* **WHAT TO PRODUCE**
Print exactly the lines that run from the line containing "Recreate this scene" to the line containing "XL, XR, YF = -10.5, 14.5, -8.3", both included, and nothing else; pictures stay out.

* **DATASET EXCERPTS**
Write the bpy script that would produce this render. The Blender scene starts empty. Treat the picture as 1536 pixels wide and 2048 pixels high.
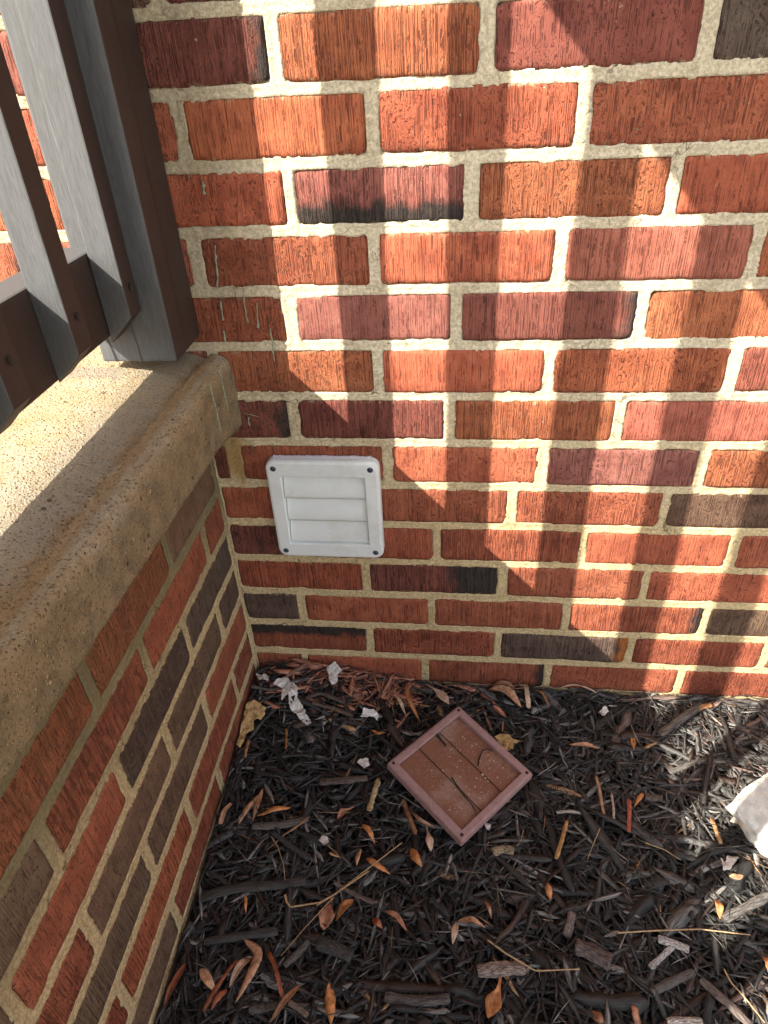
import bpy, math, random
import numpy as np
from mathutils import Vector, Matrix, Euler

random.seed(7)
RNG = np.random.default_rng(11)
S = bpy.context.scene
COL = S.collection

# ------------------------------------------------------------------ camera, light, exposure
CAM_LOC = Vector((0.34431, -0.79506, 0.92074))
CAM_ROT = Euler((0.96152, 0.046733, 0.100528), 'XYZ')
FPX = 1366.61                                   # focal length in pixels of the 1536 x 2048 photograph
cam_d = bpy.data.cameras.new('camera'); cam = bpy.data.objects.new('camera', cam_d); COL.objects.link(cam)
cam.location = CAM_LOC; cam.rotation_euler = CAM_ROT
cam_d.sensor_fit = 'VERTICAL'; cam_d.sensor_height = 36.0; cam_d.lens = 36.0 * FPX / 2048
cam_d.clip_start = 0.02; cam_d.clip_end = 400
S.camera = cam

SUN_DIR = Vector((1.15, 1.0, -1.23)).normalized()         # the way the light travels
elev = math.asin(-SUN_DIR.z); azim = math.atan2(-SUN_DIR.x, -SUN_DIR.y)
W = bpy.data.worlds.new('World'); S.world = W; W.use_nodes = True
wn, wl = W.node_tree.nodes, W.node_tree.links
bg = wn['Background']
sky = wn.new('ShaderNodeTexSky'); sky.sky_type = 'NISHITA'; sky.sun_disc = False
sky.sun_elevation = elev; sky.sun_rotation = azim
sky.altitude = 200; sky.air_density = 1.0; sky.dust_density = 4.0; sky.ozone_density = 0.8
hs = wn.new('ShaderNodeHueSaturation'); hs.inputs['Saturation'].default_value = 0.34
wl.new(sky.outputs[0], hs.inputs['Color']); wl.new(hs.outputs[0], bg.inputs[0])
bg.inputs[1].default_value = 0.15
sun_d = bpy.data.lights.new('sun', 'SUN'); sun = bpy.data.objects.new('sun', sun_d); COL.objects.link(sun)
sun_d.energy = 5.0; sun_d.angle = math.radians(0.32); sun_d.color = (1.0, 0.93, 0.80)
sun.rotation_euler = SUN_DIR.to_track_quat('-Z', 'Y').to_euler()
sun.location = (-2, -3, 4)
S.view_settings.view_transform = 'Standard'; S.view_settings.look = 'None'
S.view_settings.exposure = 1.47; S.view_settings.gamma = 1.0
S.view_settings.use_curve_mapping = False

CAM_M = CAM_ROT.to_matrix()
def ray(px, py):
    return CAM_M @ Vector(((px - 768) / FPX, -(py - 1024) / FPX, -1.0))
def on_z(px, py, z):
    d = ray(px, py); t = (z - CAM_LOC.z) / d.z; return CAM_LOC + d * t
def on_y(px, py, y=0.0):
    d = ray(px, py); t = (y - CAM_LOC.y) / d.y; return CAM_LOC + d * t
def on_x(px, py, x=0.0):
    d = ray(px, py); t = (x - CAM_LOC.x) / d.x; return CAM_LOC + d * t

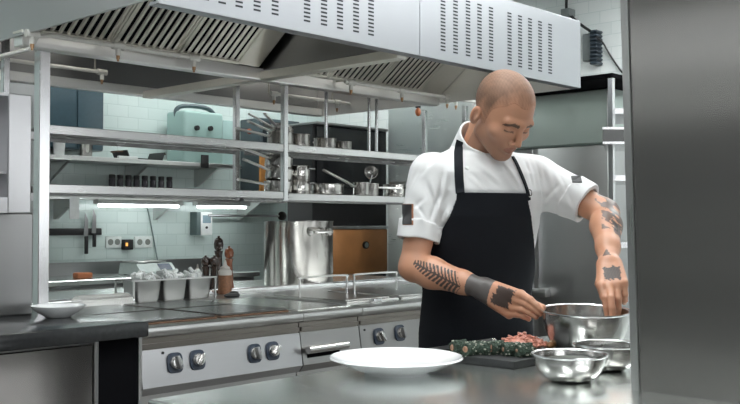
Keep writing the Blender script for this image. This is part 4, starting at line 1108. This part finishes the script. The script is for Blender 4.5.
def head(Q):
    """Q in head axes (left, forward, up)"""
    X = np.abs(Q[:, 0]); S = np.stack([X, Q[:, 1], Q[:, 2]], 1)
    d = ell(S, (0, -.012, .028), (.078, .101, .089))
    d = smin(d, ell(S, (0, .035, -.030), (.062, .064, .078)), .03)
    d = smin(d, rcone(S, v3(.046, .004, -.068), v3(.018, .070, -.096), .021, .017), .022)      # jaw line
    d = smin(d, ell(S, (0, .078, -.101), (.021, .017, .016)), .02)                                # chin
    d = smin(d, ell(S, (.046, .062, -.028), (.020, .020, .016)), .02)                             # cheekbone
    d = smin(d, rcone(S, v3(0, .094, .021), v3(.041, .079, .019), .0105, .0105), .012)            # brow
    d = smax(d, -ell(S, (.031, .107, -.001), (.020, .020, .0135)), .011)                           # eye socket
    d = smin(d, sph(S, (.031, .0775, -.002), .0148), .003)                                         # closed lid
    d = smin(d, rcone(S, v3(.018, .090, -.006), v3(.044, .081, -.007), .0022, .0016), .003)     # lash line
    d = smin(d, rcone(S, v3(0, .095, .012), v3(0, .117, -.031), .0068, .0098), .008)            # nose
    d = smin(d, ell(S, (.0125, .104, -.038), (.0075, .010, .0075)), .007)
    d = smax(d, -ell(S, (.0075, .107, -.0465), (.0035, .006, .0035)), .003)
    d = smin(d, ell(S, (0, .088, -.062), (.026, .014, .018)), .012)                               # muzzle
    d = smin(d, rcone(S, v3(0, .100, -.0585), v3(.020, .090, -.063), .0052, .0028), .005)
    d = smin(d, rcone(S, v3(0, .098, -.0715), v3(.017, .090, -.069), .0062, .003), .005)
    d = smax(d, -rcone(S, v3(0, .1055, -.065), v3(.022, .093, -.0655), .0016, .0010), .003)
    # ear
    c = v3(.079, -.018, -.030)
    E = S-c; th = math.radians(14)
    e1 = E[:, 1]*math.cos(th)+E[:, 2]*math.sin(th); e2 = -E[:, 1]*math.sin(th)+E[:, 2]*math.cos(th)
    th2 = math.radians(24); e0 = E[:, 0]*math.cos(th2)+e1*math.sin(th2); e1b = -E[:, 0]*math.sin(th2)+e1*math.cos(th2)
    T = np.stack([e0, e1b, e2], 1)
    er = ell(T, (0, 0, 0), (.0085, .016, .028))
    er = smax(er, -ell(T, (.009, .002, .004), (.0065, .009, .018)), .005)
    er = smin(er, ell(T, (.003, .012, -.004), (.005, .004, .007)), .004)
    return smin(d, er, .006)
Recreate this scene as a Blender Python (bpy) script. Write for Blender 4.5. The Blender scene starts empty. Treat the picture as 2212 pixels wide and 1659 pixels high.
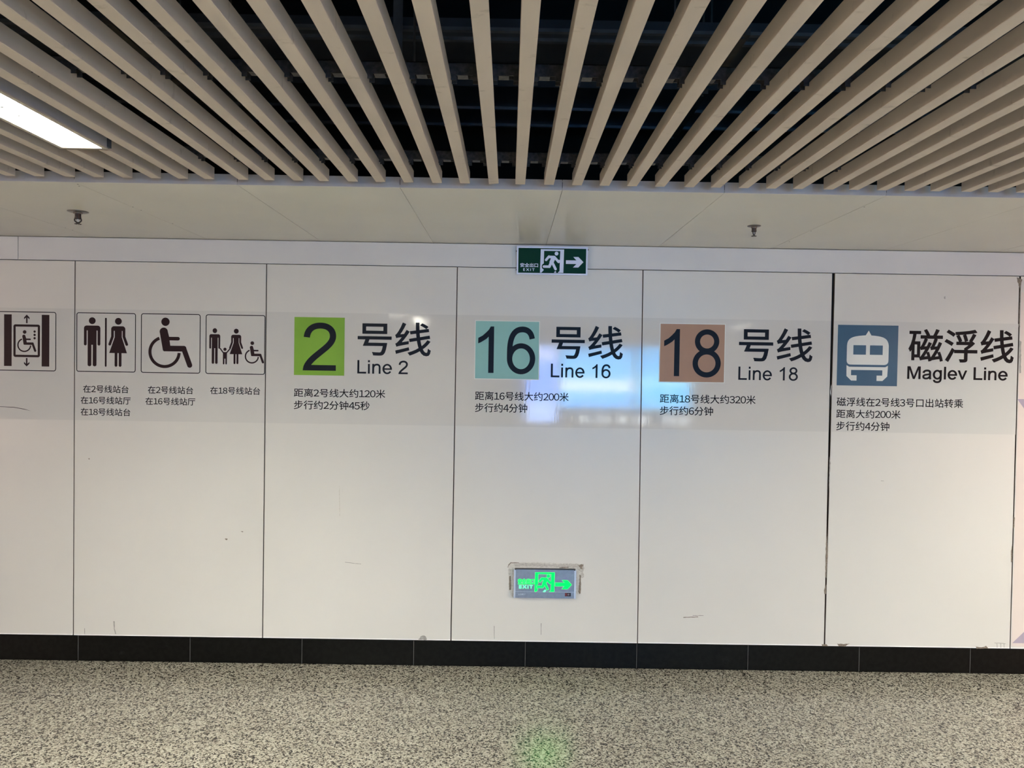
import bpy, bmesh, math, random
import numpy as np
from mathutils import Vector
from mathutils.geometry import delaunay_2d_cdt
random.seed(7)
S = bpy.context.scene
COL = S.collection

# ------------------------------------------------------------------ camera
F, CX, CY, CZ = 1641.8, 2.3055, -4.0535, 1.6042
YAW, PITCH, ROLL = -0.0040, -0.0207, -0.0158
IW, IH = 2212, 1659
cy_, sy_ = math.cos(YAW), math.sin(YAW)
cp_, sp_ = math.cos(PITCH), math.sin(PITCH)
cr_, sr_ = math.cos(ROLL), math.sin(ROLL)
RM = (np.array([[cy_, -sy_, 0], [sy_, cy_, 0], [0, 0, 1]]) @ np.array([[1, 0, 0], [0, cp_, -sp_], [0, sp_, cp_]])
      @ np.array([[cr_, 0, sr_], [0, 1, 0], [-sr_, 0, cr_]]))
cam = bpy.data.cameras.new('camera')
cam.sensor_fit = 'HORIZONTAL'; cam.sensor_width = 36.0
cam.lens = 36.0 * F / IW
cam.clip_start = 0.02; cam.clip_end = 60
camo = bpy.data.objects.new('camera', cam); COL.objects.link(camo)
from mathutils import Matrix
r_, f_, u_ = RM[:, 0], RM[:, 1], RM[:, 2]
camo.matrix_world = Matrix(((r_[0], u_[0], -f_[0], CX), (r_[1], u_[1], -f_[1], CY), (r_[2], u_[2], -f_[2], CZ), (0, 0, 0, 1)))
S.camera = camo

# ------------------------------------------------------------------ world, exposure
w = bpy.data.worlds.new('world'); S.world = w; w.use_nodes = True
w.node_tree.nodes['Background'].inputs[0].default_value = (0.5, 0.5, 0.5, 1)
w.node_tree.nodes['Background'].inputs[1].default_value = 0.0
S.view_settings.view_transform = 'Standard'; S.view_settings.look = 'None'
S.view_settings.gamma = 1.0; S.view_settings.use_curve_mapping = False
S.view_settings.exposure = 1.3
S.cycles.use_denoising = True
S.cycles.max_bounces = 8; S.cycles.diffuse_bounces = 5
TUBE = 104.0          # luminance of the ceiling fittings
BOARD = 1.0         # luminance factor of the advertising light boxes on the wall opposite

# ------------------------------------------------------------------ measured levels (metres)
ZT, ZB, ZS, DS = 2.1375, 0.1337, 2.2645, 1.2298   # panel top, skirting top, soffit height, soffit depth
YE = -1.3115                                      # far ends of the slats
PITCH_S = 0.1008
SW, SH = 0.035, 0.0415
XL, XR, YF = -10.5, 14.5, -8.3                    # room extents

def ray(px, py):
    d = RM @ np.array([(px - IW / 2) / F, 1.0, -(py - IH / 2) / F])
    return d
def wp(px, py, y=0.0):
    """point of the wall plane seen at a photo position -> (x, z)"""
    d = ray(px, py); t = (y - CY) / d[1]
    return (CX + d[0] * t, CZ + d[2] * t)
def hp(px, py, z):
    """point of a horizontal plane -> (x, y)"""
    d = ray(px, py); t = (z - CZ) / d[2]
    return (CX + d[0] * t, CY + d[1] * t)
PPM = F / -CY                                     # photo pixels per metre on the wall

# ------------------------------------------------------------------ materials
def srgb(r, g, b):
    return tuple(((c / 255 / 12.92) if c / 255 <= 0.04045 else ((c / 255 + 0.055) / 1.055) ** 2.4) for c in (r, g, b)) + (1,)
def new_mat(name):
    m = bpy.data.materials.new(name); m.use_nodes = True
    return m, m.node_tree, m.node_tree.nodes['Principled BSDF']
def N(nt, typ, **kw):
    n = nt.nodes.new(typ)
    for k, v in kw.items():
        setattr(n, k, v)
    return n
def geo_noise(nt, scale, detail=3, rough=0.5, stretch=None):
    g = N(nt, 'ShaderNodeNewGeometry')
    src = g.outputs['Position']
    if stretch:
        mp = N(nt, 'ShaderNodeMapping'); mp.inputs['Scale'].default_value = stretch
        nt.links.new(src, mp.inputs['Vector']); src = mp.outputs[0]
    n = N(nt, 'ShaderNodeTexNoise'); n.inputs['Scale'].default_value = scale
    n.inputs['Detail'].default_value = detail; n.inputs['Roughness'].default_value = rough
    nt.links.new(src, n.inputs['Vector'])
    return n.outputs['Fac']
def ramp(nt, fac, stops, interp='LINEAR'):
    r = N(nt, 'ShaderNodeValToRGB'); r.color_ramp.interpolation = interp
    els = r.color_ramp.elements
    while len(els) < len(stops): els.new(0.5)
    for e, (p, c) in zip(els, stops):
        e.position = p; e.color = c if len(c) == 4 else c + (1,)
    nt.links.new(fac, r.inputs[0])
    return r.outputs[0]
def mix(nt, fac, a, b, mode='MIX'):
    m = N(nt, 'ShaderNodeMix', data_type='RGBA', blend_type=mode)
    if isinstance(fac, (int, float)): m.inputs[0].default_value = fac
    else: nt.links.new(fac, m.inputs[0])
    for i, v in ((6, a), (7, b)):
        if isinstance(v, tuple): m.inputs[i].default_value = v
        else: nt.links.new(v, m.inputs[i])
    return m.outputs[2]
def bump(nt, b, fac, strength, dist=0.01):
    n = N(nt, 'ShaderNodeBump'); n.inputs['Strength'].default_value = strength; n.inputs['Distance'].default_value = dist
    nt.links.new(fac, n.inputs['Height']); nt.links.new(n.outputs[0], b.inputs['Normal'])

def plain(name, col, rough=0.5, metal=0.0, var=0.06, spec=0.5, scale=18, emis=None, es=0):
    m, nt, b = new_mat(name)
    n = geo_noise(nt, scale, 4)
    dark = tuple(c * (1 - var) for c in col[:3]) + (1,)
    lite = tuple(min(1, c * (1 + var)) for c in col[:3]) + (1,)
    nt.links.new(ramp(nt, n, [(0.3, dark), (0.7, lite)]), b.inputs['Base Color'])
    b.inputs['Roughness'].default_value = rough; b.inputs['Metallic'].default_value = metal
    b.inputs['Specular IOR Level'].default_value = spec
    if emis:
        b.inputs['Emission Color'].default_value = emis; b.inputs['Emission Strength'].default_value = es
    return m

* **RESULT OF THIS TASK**
Recreate this scene as a Blender Python (bpy) script. Write for Blender 4.5. The Blender scene starts empty. Treat the picture as 2212 pixels wide and 1659 pixels high.
import bpy, bmesh, math, random
import numpy as np
from mathutils import Vector
from mathutils.geometry import delaunay_2d_cdt
random.seed(7)
S = bpy.context.scene
COL = S.collection

# ------------------------------------------------------------------ camera
F, CX, CY, CZ = 1641.8, 2.3055, -4.0535, 1.6042
YAW, PITCH, ROLL = -0.0040, -0.0207, -0.0158
IW, IH = 2212, 1659
cy_, sy_ = math.cos(YAW), math.sin(YAW)
cp_, sp_ = math.cos(PITCH), math.sin(PITCH)
cr_, sr_ = math.cos(ROLL), math.sin(ROLL)
RM = (np.array([[cy_, -sy_, 0], [sy_, cy_, 0], [0, 0, 1]]) @ np.array([[1, 0, 0], [0, cp_, -sp_], [0, sp_, cp_]])
      @ np.array([[cr_, 0, sr_], [0, 1, 0], [-sr_, 0, cr_]]))
cam = bpy.data.cameras.new('camera')
cam.sensor_fit = 'HORIZONTAL'; cam.sensor_width = 36.0
cam.lens = 36.0 * F / IW
cam.clip_start = 0.02; cam.clip_end = 60
camo = bpy.data.objects.new('camera', cam); COL.objects.link(camo)
from mathutils import Matrix
r_, f_, u_ = RM[:, 0], RM[:, 1], RM[:, 2]
camo.matrix_world = Matrix(((r_[0], u_[0], -f_[0], CX), (r_[1], u_[1], -f_[1], CY), (r_[2], u_[2], -f_[2], CZ), (0, 0, 0, 1)))
S.camera = camo

# ------------------------------------------------------------------ world, exposure
w = bpy.data.worlds.new('world'); S.world = w; w.use_nodes = True
w.node_tree.nodes['Background'].inputs[0].default_value = (0.5, 0.5, 0.5, 1)
w.node_tree.nodes['Background'].inputs[1].default_value = 0.0
S.view_settings.view_transform = 'Standard'; S.view_settings.look = 'None'
S.view_settings.gamma = 1.0; S.view_settings.use_curve_mapping = False
S.view_settings.exposure = 1.3
S.cycles.use_denoising = True
S.cycles.max_bounces = 8; S.cycles.diffuse_bounces = 5
TUBE = 104.0          # luminance of the ceiling fittings
BOARD = 1.0         # luminance factor of the advertising light boxes on the wall opposite

# ------------------------------------------------------------------ measured levels (metres)
ZT, ZB, ZS, DS = 2.1375, 0.1337, 2.2645, 1.2298   # panel top, skirting top, soffit height, soffit depth
YE = -1.3115                                      # far ends of the slats
PITCH_S = 0.1008
SW, SH = 0.035, 0.0415
XL, XR, YF = -10.5, 14.5, -8.3                    # room extents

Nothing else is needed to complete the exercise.